*Task goal*
Work through the data line by line, gathering every line that has the word "objects".

*Data entries*
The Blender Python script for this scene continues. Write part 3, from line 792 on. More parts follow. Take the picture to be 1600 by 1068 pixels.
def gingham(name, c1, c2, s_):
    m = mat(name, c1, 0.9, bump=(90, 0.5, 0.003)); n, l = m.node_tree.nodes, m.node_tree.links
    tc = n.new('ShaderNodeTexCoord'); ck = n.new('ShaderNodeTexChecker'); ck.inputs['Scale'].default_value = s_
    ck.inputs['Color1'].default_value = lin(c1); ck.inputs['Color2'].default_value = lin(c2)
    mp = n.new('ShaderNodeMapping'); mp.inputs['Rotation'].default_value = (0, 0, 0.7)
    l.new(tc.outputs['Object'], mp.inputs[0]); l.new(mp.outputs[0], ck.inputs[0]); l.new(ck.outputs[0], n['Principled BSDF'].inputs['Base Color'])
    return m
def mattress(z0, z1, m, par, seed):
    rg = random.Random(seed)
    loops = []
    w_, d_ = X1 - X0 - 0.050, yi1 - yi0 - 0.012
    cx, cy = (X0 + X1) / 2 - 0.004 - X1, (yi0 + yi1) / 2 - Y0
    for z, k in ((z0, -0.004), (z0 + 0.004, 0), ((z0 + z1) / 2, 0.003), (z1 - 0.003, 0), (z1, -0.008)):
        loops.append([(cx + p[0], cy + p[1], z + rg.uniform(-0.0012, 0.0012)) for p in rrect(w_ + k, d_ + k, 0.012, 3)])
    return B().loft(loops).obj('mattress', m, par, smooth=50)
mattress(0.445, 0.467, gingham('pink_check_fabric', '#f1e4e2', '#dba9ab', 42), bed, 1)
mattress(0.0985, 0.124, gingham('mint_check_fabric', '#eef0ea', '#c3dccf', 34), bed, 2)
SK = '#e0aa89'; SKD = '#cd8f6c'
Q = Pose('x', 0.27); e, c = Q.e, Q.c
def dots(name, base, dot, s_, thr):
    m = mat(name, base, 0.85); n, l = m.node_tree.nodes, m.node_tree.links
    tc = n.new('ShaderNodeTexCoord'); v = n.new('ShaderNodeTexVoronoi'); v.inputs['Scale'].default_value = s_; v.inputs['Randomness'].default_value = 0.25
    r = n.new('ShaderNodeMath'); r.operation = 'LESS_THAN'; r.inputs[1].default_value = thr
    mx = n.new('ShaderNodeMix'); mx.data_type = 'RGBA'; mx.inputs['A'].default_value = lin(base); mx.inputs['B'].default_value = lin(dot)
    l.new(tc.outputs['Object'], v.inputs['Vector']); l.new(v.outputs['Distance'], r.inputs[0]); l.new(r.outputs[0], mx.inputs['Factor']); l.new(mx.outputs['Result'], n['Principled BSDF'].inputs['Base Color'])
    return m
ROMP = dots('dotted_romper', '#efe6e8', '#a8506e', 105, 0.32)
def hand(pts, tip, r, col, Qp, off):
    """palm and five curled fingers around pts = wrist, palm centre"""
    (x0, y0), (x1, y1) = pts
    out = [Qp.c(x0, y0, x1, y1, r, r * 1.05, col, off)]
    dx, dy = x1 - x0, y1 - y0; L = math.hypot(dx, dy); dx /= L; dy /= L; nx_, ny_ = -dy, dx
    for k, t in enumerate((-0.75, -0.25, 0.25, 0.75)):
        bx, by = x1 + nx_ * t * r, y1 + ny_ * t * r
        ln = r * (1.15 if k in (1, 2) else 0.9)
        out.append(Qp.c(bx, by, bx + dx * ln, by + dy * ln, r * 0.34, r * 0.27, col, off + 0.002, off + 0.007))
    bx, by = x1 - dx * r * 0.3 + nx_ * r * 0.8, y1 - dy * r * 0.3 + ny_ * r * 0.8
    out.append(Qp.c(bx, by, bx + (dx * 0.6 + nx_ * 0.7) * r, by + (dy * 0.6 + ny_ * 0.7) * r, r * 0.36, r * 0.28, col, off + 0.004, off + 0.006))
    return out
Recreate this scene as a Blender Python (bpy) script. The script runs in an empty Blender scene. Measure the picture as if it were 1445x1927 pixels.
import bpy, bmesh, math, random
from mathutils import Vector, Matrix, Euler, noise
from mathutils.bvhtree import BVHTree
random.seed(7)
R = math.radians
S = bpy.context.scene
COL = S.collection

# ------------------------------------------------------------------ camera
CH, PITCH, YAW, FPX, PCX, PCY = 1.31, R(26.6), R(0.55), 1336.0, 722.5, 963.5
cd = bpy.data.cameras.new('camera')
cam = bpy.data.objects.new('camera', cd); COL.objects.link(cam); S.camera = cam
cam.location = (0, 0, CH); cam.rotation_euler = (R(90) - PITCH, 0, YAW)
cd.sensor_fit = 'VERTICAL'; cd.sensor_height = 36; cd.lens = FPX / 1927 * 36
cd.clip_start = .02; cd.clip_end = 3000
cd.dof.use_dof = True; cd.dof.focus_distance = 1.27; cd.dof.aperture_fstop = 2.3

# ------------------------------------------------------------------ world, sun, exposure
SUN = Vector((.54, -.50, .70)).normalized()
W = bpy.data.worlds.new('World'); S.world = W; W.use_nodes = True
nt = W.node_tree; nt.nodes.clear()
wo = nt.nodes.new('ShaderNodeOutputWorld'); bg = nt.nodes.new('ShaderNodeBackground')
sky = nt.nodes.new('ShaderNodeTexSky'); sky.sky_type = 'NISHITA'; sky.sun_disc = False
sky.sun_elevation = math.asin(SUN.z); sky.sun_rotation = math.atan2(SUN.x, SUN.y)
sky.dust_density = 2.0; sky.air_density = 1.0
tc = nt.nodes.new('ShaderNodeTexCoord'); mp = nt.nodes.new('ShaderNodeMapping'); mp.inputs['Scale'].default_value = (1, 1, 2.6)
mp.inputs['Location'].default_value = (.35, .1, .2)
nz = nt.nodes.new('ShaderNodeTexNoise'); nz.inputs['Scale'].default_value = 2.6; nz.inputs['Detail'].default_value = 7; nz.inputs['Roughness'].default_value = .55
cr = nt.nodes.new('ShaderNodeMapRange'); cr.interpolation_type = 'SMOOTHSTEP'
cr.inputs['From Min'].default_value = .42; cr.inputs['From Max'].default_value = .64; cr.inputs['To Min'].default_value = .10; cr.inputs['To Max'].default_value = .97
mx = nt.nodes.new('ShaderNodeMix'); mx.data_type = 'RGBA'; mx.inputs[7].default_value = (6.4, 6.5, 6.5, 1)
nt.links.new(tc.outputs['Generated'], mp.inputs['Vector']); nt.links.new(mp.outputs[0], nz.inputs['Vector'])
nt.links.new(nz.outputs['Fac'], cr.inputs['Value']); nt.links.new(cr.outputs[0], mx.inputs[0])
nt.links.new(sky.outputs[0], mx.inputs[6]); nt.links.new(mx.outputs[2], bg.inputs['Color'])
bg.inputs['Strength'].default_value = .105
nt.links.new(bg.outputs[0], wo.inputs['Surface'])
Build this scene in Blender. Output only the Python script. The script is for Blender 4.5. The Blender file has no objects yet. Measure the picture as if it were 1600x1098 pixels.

*Problem solution*
cam = bpy.data.objects.new('camera', cd); COL.objects.link(cam); S.camera = cam
Build this scene in Blender. Output only the Python script. The script is for Blender 4.5. The Blender file has no objects yet. Measure the picture as if it were 1600x1098 pixels.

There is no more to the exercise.